Safety leaders need critical skills to ensure the highest levels of safety functioning and performance. Competence and expertise in observing, understanding, intervening and communicating are vital to the successful leadership and management of safety programs, culture and engagement. We consider safety leaders to be those with oversight of safety in either a functional role or an operational leader. Their clarity of purpose, oversight and execution is clearly understood to be central to world class safety performance.
A safety leaders role requires visual acuity – to have full and proper sight of, and insight into, the hazards that present themselves in the workplace, how workers might interact with those hazards and the potential consequences of that interaction. And yet, very few leaders are taught specific skills and techniques to enhance their visual literacy – how they see, interpret and take action on visual information in the workplace.
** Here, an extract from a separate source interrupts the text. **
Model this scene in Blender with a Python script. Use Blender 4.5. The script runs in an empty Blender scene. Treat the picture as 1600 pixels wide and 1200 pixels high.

What proportion of a safety leaders work requires the ability to see? What proportion of the daily tasks of a safety manager or operational leader hinge on their competence in ‘seeing safety’? More importantly still, how effectively do your safety leaders understand how visual biases impact on their performance, on their efficacy in leading safety efforts?
Your answers to this first set of questions point to a gap in a leader’s ability to take suitable decisions and actions. Absent complete and accurate visual data, leaders can fall into multiple traps that undermine safety leadership performance, sub optimize your safety management system and frequently cause negative impacts to credibility and employee engagement.
But what about a leader’s appreciation of how visual bias, gaps in visual literacy, impact the worker? How well do your leaders grasp the implications of visual bias as it impacts the worker and the workers day to day, minute by minute, perceptions of hazards, risk awareness and mitigating actions? Put simply, can your leaders ‘get in the eyes of the worker’ and understand the reality of how the work gets done?
Our experience at COVE is that the answers to these questions frequently point to weaknesses in organizational capability and that these weaknesses can undermine even the most sophisticated safety program. If leaders fail to appreciate how the natural human condition plays out in daily work; how it impacts themselves and how they ‘see safety’; how it impacts front line workers and how they assess hazards and risk – then we have system conditions we must address.
Visual Literacy skills and techniques are an essential building block to enhance safety functioning. The ability to see effectively plays into most safety critical activities such as hazard identification, risk assessment, observations, audits, walkthroughs, permitting, corrective action planning – the list goes on.
Helping leaders fully appreciate the way work is done, the way hazards are seen – or missed – and why, helps leaders build stronger safety systems and enhance their ability to engage teams, working collaboratively to remove hazards, mitigate risks and ensure suitable fail-safes are in place.
COVE is striving to help organizations better understand the dynamics at play when gaps in Visual Literacy exist – and provide readily accessible tools to help bridge those gaps.